While my searching the best way for optimize size of sprites for animation I found out that there is a way to do this with using 16-bit Grayscale image (png) + custom color pallete ( I think its 8bit = 256 colors). So here is my question:

1. What tools can be used to convert RGB 24bit >> 16-bit Grayscale + color pallete and vise versa?

2. What is the point of using 16-bit Grayscale for "luminance"?
(Device displays can produce only 8-bit output and color pallete is only 256 colors in it).

p.s.: I hope my English is understandable.

Chances are that you refer to indexed colors: Using a color palette (opposed to a true color picture) usually means that the image data are indices into the palette, so that for a pixel the index is fetched from the image, the color is fetched with the index from the palette, and the color is displayed for the pixel. So the 16 bit of pixel data are probably not luminance but an index, and the palette then stores 65.536 colors.

The way of computing a color palette is to count the different colors that are used in the original true color picture, to check for their importance for the image, and to adapt less important colors to be the same as one of the more important ones. This is done until the allowed amount of colors is reached.

I don't know which current graphic programs still support color palettes (especially 16 bit ones). I know that PhotoShop has some support, and others will probably do also.

(Notice that extracting luminance gives you a fine grayscale image, but you cannot relate back to the original color because information is lost (from the original 3 dimensions only 1 is left). You can, of course, colorize the grayscale image, but you have no information of color distribution, so you could colorize using a single color only. Otherwise you would need some masks which are related to colors. This thing is sometimes used for customized team colors and such. But from your description, I tend to assume that you are speaking of indexed colors as mentioned above.)

BTW: Perhaps you have a link to a page where the method you mentioned is described?

You are right - I mean indexed colors. So I think that kind of selfmade conveter was used to produce this output. And sprite is a result of applying some general color table (not limited to 256 colors) for all game art resources to this 16-bit grayscale image?

You would use a 16-bit value so you have more detail in future math.

If you were adjusting the values the extra information helps reduce or eliminate banding.

For example, lets say you started with all 256 values in an 8-bit range. Then you ran it through some processing algorithm, perhaps a color curve filter. Since the results get rounded back to integers, you might (as an example) only have 163 values after going through the filter. The filter caused you to lose about 1/3 of the values.

Now lets say you started with all 65535 values in your 16-bit range. Then you run it through the same filter. When you are done, you get 41727 values in the range. Again the filter caused you to lose about 1/3 of the values.

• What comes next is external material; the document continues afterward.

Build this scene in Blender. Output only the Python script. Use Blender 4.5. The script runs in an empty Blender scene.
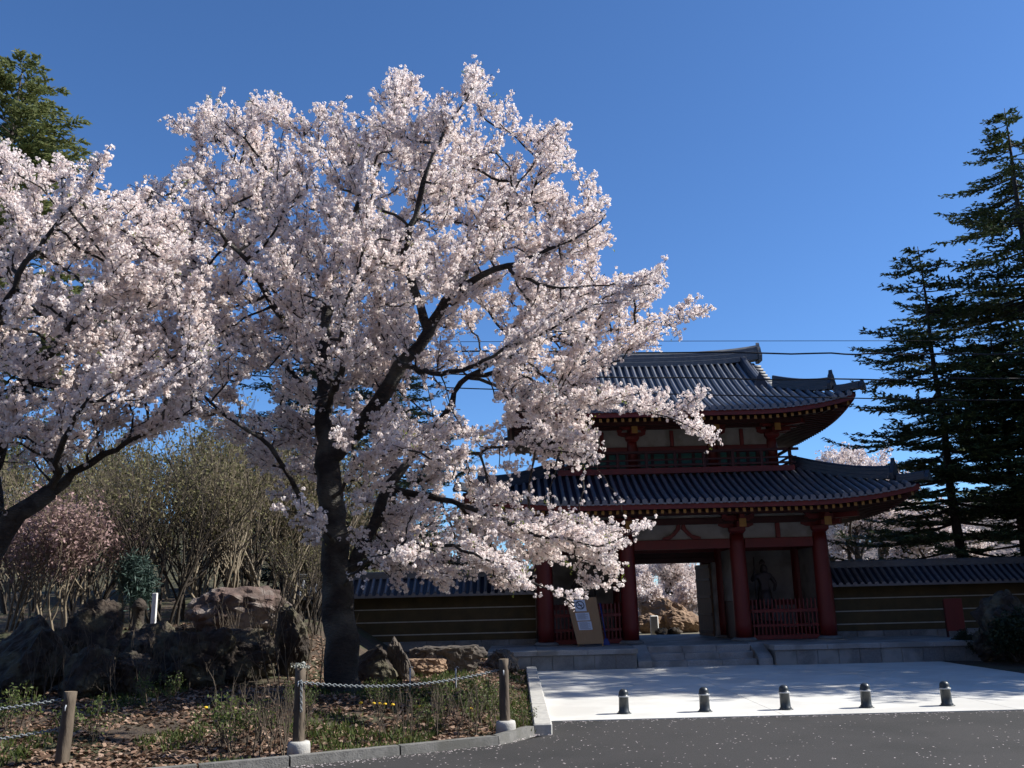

When you render the first image, those 163 values are sent to the screen. Since a smooth grayscale would have 256 values rather than 163, there will be many bands in the image. When you render the second image, those 41727 values get reduced down to 256 values that can be displayed, so all 256 values are smoothly shown on screen.

Many algorithms cause this kind of issues. Lighting, fragment shading, gamma correction, and many other routines can cause that type of quantization.

As you posted in the Mobile forum, you should know few very mobile games use png for their image formats. While the format is great for the web and some other uses, it isn't that great for games since it requires decompression (extra memory and processing power) and can't be used directly by the graphics chip. For your final game assets you should probably be using ETC or PVRTC formats depending on if you are targeting Android or iOS.